Plastic and other waste found in British mussels

Researchers have found tiny pieces of plastic in all the samples of mussels they tested in British seawaters and bought from local supermarkets.

The scientists, from the University of Hull and Brunel University, said the contamination from microplastics and other human debris, such as cotton and rayon, was significant and widespread.

Mussels feed by filtering seawater.

They team says more work is needed to understand the health implications of consuming the seafood.

The group’s study is published in the journal Environmental Pollution.

It sampled wild mussels from eight coastal locations and mussels purchased from eight unnamed supermarkets. Some of the shop-bought mussels were imported from abroad.

The investigation found that for every 100g of mussels being eaten, an estimated 70 pieces of tiny debris were also being taken in.

The analysis determined that more debris was present in wild mussels than farmed ones. And in the mussels bought in supermarkets, cooked or frozen varieties contained more particles than those that had been freshly caught.

This is just one more study that confirms the ubiquity of microplastics in the environment. These particles are in many food products, in bottled drinking water; they are even in the air.

“It is becoming increasingly evident that global contamination of the marine environment by microplastic is impacting wildlife and its entry into the food chain is providing a pathway for the waste that we dispose of to be returned to us through our diet,” said Prof Jeanette Rotchell from Hull University.

“This study provides further evidence of this route of exposure and we now need to understand the possible implications of digesting these very small levels.

“Chances are that these have no implications, but none the less, there is not enough data out there to say there is no risk. We still need to do the studies and show that is the case.”

Our environment analyst Roger Harrabin said: “Knowing that you might be eating tiny strands of someone else’s underwear will doubtless put off many people from a dish of Moules Mariniere.

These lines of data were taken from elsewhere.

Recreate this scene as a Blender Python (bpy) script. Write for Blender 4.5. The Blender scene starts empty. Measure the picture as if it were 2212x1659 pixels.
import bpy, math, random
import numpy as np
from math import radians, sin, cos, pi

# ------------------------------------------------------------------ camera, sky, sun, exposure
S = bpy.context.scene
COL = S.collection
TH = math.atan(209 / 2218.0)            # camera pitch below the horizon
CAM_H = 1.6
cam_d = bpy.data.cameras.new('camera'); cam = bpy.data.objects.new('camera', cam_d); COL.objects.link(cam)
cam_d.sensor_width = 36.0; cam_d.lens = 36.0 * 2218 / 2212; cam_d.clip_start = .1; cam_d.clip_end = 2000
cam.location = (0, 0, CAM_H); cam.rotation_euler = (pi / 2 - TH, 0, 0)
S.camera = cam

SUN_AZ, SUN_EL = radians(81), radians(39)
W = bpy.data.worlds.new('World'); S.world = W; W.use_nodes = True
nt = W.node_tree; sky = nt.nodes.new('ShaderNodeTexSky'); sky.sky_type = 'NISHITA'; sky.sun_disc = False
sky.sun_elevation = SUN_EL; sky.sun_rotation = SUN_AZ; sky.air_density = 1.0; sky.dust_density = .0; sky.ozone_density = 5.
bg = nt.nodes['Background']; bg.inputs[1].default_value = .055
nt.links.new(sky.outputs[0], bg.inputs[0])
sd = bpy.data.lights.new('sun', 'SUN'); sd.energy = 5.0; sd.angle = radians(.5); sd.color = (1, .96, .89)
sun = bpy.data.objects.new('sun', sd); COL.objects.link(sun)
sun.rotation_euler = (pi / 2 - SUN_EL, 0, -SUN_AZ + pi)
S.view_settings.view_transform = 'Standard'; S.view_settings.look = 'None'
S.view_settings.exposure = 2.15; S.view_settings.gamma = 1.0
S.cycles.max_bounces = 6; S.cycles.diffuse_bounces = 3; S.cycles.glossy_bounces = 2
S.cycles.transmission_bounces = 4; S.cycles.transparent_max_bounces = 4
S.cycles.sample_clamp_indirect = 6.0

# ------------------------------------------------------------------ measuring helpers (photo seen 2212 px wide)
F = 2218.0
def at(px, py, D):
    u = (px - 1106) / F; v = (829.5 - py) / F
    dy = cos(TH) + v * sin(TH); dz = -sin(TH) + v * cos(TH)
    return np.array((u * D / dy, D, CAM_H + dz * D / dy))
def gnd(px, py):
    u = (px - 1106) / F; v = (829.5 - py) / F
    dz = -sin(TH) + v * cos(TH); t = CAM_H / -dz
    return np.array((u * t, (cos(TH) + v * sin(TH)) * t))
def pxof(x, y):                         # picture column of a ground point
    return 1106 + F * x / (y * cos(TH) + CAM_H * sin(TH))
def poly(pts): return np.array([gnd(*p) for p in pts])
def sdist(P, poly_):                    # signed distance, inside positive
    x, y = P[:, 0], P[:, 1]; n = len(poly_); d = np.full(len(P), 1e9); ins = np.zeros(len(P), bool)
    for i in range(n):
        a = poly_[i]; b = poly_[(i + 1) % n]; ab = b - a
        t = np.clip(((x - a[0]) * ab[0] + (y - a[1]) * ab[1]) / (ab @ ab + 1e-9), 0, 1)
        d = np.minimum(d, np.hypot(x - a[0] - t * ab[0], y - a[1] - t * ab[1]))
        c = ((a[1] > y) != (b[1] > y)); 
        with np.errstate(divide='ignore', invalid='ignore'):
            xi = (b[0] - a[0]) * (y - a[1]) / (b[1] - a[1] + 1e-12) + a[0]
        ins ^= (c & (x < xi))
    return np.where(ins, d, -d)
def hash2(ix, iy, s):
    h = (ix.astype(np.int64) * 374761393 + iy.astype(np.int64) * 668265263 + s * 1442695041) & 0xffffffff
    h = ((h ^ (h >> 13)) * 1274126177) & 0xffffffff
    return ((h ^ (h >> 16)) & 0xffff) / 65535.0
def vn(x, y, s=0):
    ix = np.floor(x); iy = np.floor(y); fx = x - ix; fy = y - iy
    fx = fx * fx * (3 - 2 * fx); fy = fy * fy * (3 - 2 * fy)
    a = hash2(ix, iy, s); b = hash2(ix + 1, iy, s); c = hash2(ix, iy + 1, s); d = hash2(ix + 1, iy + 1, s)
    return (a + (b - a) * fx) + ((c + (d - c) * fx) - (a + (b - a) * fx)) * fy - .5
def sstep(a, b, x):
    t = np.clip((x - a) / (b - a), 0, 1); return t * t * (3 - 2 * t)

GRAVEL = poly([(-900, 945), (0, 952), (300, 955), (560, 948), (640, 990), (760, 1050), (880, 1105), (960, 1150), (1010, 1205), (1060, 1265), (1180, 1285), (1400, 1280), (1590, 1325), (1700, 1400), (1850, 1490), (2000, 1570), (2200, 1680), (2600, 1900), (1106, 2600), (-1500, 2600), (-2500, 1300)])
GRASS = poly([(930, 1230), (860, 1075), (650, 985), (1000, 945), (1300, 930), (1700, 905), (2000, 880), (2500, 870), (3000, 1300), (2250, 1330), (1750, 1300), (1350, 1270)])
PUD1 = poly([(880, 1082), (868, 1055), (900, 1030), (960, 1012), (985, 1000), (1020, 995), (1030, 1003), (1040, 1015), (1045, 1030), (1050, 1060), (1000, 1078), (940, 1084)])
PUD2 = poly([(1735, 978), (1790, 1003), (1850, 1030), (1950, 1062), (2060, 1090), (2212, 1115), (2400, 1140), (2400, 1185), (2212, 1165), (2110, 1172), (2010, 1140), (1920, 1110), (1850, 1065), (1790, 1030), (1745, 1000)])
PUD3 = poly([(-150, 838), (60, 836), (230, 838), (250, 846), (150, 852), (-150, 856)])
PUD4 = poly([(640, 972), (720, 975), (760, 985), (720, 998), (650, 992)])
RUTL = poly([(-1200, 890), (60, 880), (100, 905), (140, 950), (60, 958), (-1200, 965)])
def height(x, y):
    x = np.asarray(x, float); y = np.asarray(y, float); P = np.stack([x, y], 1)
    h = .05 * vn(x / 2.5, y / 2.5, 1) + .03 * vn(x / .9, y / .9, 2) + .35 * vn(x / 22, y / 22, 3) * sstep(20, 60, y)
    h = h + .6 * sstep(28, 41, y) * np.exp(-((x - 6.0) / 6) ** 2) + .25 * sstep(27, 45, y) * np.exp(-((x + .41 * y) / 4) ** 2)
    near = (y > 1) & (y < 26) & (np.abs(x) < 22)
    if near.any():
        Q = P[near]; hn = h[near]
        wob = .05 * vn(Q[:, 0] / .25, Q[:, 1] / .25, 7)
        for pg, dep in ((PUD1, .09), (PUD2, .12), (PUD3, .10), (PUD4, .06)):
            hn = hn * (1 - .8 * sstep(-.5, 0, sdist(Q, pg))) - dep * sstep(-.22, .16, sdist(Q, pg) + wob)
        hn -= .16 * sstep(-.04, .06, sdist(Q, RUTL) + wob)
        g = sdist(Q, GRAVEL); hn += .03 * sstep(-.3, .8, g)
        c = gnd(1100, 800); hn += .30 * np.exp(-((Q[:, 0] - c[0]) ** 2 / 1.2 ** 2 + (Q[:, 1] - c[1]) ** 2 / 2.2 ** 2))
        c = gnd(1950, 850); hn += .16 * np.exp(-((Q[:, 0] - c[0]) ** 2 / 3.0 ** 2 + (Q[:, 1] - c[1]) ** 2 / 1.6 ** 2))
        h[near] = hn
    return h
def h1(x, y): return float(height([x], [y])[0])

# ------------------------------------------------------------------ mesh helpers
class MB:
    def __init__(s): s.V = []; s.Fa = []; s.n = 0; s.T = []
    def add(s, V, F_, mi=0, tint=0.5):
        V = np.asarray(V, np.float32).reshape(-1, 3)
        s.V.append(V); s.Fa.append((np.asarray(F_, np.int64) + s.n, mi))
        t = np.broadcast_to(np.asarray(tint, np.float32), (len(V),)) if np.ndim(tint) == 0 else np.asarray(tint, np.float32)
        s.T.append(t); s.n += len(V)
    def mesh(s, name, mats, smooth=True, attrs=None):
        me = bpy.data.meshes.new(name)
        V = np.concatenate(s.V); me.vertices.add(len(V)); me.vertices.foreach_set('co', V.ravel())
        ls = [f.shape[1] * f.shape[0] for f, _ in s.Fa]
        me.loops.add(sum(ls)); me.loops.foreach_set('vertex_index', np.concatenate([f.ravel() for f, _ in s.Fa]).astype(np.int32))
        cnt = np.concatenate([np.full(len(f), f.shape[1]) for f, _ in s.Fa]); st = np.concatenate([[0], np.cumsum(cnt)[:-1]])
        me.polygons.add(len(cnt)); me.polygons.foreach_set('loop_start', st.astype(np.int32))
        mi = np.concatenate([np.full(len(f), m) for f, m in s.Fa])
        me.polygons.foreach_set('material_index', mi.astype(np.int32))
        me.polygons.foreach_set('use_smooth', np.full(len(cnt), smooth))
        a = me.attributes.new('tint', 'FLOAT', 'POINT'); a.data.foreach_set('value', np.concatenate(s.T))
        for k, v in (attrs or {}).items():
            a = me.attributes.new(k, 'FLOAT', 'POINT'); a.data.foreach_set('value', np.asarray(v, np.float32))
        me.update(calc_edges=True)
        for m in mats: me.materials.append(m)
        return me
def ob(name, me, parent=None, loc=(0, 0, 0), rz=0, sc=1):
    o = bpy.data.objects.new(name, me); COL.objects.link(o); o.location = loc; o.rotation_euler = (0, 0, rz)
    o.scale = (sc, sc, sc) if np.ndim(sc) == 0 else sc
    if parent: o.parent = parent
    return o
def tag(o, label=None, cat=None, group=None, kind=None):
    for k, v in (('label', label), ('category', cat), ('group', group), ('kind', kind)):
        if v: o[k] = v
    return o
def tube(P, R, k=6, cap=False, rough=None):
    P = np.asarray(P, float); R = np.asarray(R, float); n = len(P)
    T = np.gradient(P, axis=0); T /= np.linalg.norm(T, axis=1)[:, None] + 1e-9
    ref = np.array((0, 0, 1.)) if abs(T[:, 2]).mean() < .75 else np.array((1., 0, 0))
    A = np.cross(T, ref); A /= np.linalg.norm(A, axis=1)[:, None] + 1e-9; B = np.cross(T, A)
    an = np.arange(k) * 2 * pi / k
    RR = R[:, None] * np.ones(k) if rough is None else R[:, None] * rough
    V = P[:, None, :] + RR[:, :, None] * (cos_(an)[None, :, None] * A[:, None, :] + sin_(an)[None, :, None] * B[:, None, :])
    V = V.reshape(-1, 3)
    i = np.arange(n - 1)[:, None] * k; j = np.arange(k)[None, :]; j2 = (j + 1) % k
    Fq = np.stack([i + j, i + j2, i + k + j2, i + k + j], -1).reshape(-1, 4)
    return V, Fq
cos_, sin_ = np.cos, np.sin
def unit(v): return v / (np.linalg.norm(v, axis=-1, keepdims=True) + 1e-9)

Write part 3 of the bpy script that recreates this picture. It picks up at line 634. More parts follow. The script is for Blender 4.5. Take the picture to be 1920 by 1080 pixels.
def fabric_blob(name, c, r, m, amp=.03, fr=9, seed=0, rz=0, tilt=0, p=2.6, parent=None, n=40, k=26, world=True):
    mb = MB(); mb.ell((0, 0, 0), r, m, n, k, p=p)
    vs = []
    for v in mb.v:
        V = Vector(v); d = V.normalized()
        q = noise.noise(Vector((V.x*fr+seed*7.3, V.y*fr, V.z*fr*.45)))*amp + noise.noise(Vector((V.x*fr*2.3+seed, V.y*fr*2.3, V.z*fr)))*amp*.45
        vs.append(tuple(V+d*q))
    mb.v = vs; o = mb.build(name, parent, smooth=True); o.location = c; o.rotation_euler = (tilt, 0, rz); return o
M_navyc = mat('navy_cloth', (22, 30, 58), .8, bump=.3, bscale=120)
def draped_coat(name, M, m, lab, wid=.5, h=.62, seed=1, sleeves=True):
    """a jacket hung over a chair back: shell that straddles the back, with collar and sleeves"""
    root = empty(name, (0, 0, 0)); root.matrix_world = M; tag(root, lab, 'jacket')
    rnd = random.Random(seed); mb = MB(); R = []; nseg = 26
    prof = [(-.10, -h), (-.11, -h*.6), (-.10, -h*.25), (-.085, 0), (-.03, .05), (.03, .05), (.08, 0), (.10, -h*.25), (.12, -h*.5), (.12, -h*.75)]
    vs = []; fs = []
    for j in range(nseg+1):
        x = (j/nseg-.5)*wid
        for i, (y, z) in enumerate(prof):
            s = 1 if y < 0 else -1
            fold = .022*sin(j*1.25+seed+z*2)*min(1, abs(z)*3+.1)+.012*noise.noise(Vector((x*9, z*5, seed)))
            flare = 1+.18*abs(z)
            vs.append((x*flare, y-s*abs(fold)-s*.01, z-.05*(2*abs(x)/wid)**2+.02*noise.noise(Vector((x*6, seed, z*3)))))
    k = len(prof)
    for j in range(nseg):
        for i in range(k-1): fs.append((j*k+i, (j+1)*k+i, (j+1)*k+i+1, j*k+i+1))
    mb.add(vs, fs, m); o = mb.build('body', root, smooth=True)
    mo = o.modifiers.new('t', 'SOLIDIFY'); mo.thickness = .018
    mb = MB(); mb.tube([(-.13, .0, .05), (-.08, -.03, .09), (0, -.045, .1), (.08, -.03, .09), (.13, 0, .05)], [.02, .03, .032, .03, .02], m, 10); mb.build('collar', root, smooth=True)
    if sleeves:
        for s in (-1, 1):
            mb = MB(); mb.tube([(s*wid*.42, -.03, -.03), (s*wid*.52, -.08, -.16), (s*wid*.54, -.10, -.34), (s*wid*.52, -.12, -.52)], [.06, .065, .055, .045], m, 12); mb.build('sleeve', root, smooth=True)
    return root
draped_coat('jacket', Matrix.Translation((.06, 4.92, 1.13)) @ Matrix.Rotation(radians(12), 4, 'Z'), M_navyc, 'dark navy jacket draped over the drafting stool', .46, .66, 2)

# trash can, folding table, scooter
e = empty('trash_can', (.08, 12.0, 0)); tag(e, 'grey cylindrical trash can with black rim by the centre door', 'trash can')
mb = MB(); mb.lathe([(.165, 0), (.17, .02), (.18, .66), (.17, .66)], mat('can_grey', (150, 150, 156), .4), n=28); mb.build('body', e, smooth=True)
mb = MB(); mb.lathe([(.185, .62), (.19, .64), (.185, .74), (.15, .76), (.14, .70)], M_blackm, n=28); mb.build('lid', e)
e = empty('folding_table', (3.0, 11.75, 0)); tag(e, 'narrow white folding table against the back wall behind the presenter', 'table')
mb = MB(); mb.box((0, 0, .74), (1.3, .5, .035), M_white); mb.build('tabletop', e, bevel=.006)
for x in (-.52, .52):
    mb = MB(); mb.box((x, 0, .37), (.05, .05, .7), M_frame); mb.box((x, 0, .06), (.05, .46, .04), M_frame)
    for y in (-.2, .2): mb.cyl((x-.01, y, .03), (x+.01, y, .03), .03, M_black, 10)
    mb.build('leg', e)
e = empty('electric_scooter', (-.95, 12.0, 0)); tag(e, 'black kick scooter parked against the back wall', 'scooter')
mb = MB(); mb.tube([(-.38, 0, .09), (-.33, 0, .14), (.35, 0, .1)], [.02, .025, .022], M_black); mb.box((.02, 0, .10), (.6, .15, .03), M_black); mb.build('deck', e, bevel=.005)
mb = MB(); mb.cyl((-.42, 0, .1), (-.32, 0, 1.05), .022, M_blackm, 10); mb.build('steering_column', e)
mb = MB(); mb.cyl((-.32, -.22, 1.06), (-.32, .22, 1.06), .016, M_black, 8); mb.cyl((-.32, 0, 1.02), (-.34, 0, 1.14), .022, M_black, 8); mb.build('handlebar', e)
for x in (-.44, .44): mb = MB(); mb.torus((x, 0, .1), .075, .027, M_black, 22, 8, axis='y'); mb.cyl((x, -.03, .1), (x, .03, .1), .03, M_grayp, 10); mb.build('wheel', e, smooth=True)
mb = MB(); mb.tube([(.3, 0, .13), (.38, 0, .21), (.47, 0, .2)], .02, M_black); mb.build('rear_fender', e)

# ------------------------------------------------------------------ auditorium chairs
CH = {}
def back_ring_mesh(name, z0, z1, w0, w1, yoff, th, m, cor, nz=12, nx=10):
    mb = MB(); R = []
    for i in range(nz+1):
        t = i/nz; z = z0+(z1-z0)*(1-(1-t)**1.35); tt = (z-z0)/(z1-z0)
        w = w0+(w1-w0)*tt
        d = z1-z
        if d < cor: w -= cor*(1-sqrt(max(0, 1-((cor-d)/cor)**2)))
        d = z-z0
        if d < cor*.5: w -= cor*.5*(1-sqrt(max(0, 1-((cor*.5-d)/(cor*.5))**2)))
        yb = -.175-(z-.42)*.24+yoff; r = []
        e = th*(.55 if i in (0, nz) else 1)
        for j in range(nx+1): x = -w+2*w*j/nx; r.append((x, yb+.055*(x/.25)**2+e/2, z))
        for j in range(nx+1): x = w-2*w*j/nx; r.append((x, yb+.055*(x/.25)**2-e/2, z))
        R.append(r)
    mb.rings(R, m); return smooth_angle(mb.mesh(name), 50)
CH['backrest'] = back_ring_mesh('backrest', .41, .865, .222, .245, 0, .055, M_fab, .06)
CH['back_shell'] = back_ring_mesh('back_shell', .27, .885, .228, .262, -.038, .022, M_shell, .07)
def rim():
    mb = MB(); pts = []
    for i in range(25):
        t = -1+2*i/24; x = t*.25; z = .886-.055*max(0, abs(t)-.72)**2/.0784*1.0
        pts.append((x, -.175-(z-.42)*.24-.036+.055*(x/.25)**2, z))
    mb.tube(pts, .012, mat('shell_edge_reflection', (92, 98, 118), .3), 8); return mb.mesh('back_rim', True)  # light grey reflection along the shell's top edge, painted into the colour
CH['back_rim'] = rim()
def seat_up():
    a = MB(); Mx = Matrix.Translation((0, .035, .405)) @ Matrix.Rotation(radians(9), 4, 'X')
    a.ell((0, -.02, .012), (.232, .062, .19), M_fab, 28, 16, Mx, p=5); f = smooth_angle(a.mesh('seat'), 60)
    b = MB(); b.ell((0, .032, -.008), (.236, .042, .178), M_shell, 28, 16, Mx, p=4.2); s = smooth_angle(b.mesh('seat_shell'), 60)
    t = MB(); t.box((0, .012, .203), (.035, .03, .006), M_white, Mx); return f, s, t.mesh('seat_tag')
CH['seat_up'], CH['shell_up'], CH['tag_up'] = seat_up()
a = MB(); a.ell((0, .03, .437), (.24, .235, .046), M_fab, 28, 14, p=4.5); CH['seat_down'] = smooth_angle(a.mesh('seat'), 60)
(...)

“But the very durability that makes plastic fibres so persistent in the environment is the same factor that makes us pass plastic through our bodies without absorbing it.

“That’s what makes the researchers so confident that it’s pretty unlikely eating mussels will do us any harm.

“If you are really worried about this sort of thing, you could go vegan organic, but you would still be breathing in plastic particles through the air and drinking it in water.”